They used to say a picture paints a thousand words, writes Gustav Piater, sales and marketing director of AIGS. Now they just hand you a picture.
Infographics have all but taken over the Internet, social media and marketing.
After starting out as strange bedfellows, visuals and text have proved they can work together very well, providing a compelling (and fun) way to illustrate complex or detailed data points in a uniquely digestible format.
Infographics are also big news in business intelligence (BI), for their ability to increase user adoption (which has languished between 10% and 20% over the last decade).

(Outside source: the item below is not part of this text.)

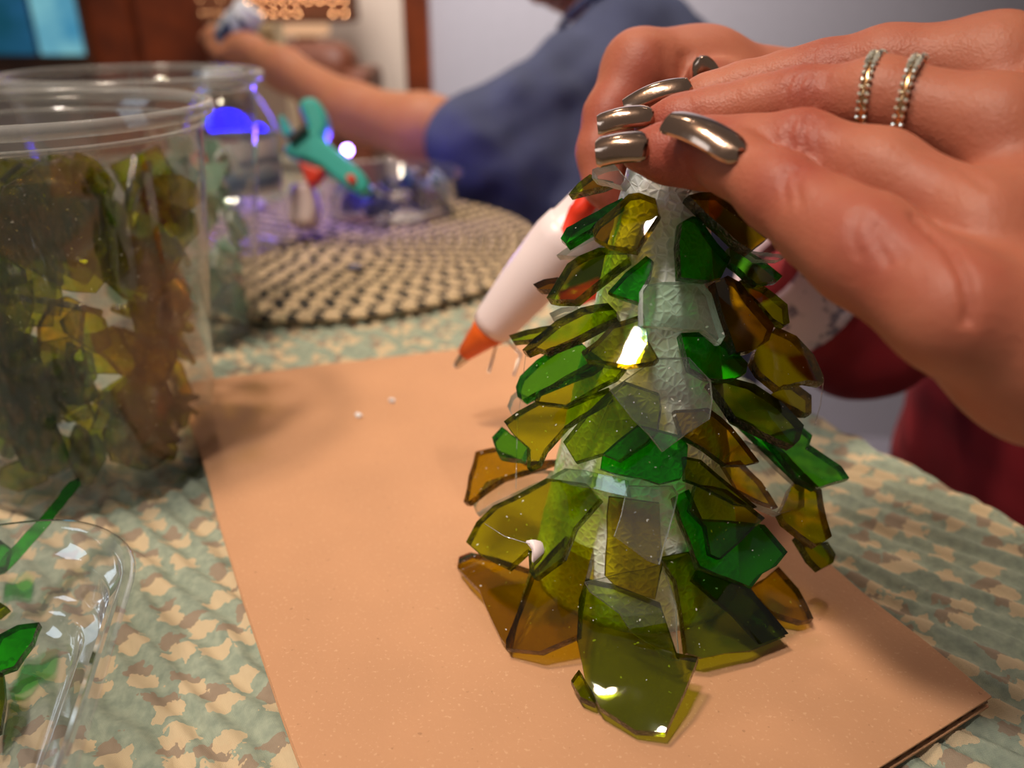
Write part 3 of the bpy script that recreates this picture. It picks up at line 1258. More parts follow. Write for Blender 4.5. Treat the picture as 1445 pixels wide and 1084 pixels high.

How do they accomplish this? Firstly, by making BI accessible to more people, thereby broadening its reach, and secondly, by shortening BI’s learning curve, thereby accelerating its adoption. This happens in one of eight ways.

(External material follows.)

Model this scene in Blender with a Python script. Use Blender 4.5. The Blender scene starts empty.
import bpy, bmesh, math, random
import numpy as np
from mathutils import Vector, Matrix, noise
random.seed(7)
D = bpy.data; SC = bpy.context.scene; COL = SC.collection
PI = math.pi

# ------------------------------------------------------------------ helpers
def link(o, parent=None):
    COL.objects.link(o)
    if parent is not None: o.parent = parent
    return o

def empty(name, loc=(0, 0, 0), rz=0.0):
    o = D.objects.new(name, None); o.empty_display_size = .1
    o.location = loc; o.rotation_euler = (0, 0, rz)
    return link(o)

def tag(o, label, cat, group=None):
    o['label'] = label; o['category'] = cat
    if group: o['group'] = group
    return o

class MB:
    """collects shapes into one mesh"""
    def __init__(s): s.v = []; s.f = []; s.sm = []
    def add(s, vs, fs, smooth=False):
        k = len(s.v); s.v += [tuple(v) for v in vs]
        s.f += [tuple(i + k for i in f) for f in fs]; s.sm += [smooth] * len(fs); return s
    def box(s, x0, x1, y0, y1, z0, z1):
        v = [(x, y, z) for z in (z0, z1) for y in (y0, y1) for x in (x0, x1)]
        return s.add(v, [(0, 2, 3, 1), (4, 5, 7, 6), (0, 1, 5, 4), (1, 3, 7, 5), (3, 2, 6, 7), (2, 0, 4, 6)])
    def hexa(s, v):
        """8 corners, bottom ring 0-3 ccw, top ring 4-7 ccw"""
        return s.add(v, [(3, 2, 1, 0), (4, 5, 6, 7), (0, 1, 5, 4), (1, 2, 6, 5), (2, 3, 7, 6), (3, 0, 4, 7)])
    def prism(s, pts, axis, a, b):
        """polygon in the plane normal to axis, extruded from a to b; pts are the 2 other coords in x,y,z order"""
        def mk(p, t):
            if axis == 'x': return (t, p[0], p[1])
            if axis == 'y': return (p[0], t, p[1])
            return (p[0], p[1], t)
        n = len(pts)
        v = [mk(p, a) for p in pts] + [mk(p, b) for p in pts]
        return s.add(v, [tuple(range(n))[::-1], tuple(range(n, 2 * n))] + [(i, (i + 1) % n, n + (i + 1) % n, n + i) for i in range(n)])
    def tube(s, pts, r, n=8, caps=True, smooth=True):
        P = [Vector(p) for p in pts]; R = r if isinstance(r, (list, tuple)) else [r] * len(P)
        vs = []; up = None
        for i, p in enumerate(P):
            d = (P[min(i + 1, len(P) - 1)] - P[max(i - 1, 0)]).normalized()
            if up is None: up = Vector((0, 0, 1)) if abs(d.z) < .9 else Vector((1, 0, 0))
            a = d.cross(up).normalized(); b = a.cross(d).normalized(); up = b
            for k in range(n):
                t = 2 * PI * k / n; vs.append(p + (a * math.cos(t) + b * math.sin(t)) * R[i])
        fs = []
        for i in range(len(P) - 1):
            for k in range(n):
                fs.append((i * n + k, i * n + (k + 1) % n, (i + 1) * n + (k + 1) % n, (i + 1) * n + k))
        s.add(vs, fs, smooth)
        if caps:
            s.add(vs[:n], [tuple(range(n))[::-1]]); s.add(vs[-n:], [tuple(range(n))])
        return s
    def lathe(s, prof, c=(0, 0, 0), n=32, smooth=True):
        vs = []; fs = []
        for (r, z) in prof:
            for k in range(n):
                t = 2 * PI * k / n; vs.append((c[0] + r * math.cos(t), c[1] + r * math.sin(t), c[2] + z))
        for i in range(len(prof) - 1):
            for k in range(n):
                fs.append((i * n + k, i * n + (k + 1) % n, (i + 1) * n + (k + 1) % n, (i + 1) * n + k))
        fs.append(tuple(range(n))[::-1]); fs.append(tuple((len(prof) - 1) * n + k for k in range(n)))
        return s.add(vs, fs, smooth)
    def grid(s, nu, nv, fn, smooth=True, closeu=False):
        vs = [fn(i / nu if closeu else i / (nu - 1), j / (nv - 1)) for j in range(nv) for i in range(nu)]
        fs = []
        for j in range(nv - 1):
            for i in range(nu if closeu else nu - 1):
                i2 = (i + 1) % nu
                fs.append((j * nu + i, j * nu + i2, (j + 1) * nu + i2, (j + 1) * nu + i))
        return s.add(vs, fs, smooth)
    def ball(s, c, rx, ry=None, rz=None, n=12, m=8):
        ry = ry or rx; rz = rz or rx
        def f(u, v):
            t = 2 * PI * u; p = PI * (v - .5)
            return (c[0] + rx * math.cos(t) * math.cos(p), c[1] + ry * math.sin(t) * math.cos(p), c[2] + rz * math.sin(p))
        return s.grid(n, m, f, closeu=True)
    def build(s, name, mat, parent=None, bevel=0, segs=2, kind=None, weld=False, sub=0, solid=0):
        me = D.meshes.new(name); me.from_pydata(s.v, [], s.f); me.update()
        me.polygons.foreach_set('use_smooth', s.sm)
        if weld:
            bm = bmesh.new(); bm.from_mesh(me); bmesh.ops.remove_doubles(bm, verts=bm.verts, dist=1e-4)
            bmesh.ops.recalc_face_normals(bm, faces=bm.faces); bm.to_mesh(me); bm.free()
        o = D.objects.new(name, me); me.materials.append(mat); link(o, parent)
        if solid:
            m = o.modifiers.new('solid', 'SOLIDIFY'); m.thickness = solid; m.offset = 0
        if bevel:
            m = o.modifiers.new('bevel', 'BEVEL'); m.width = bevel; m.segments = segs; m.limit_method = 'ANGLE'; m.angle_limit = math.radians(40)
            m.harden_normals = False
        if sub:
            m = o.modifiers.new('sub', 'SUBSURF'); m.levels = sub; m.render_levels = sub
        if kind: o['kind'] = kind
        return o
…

* Infographics are familiar – Non-technical users often struggle with the ‘foreignness’ of reporting and analytics. All those numbers and strange words! Even reasonably intuitive visual outputs can be challenging at first. The infographic format, on the other hand, uses familiar, simple graphical symbols and minimal text to give new and business users the confidence to dive into and act upon data-driven insights.
* They’re fun – Well-constructed infographics are an engaging, intuitive and entertaining way of conveying facts and figures. This distinctive mix of fun and function generates a unique sense of gratification, which builds a connection between information and audience and keeps people coming back for more.
* They’re sharable – People have always loved a good statistic, but infographics are the perfect vessel for powerfully and memorably communicating data points and learnings. BI that promotes sharing of data-based insights in this way improves organisational IQ, drives smarter decision-making and finds resonance throughout organisations.
* They’re fast – The flexibility of infographic design allows structuring and ordering of information in very specific ways and enables greater control over the message being conveyed. This allows users to quickly absorb key points and data relationships in logical, guided fashion.
* They’re great at relationships – Research shows that information is retained better if delivered via multiple avenues. Infographics are practically peerless at combining dissimilar information and communication mediums – for example images, icons, charts, maps, text, numbers and colour – into one highly effective communications device. If BI users can derive deeper insights and recall the significance of those insights when required, they’ll keep logging onto your BI platform.
* They tell a good story – The flexibility to include a range of elements in an infographic and portray them in pixel-perfect glory also means they’re an excellent mechanism for data storytelling – the concept of weaving data points into a narrative. Not only is conveying information in a story format more persuasive, it’s more memorable.
* They eat big data for breakfast – As we analyse ever more data and data types from more sources than ever before, it’s vital to separate the gold from the garbage. With a unique blend of information types, infographics have an uncanny ability to efficiently organise, condense and distil large and complex data into a bite-size, actionable format. And successfully guiding users during analytics – from information to insight and action – is critical to BI adoption.
* They’re OK with your ADD – Neurological research reveals that the sheer volume of information we’re now expected to consume has reengineered our brains in a way that reduces our ability to focus on any one thing for a significant amount of time. Well-designed infographics provide an ideal solution. They’re highly ‘scannable’ in ways that other modes of data delivery can’t match.
So, if you’re tired of low adoption rates as a BI professional and are looking for ways to engage your user base, find the tools that empower you to quickly deliver beautiful infographics your users will love and remember.